As depicted by George Clooney in "Up in the Air," American company managers or execs typically meet with their employees to tell them they must leave before giving them just a few hours to pack their belongings.

In other countries this practice would be considered absurd - or even cruel. In Germany and other European nations, laid-off employees get weeks to stick around so they can finish projects and get a head start on applying to new jobs, Erin Meyer, a professor at global business school INSEAD who has studied how cultural differences impact businesses, told Business Insider.

"Firing in the US is like pulling off a Band-Aid: you have a problem, you pull out the Band-Aid, it hurts a lot, and the problem's gone," she said. "In Europe, it's more like boiling a lobster: you put the lobster in, slowly the lobster cooks, and finally the time is done."
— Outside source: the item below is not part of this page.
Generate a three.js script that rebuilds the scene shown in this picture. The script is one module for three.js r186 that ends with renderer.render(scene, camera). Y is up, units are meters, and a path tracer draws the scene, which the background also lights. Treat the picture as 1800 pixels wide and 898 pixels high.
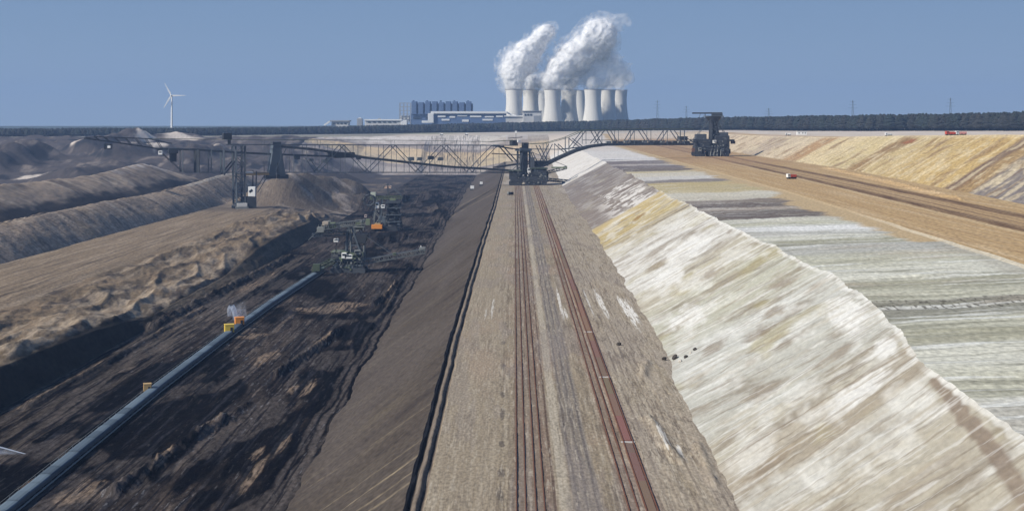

Here's what it's like to be fired in six different countries.

The United States has a quick, impersonal approach to firing its employees.

Andrew Burton/Getty Images

At US firms, fired employees typically have short meetings with their employer or HR manager on why they've been fired. They usually only have hours or days to pack their belongings and leave, Meyer said.

Part of the reason for this is the country's "at-will" employment contracts between workers and their companies. "At-will" contracts are those that allow employers to fire subordinates for any reason at any time, so long as it's not discriminatory.

The US is only one of a handful of countries where employment is at-will, according to the National Conference of State Legislatures.

Another reason could be because US managers don't want to expose sensitive corporate information to fired employees who may reveal trade secrets out of anger, Meyer said.

Germany typically lets laid-off employees stick around for weeks following a firing to finish up projects and even start job hunting while still at their old posts.

Meyer attributes the more relaxed vibes around layoffs to both Germany's worker-friendly policies, as well as their relationship-centric culture. German employees typically develop close relationships to their coworkers, making severing ties more personal for the employer, Meyer says.

Japanese employees see large-scale layoffs as a social taboo.

Japanese law allows employees to reject early-retirement packages. As a result, laid-off employees - who don't have roles at their company anymore - sometimes continue to go to work and sit in "chasing-out rooms" working on other projects.

Layoffs are rare in Japan, largely due to the country's "lifetime employment system" where full-time workers typically remain at the same company for years. The permanent employment contract is both a factor of the country's culture around work, as well as government policies that discourage companies from firing workers, The New York Times reports.

In Hong Kong, bankers who lose their jobs get months of severance pay. Some higher-up members get years of guaranteed severance written into their contracts, making layoffs a "long paid holiday."

Source: South China Morning Post

Sweden has one of the most progressive layoff cultures in the world.

Employees can pay into private job-security councils, which help fired workers develop new skills and get them financial support, according to The Atlantic.

Sweden leads developed nations in helping laid-off employees get back on their feet: 85% of such workers find new jobs within a year, the OECD reports.

In India, layoffs used to be a source of shame. As the economy grew and layoffs became more commonplace, the culture no longer stigmatises fired employees.

The Economic Times of India spoke with executives and HR managers in the country, and found the rise of temporary work and job-hopping led to the culture shift.

"Globalisation has made Indian executives more familiar with the Western idea that getting laid off is part of market ups and downs, not a matter of personal failure," ET reporter Saumya Bhattacharya wrote.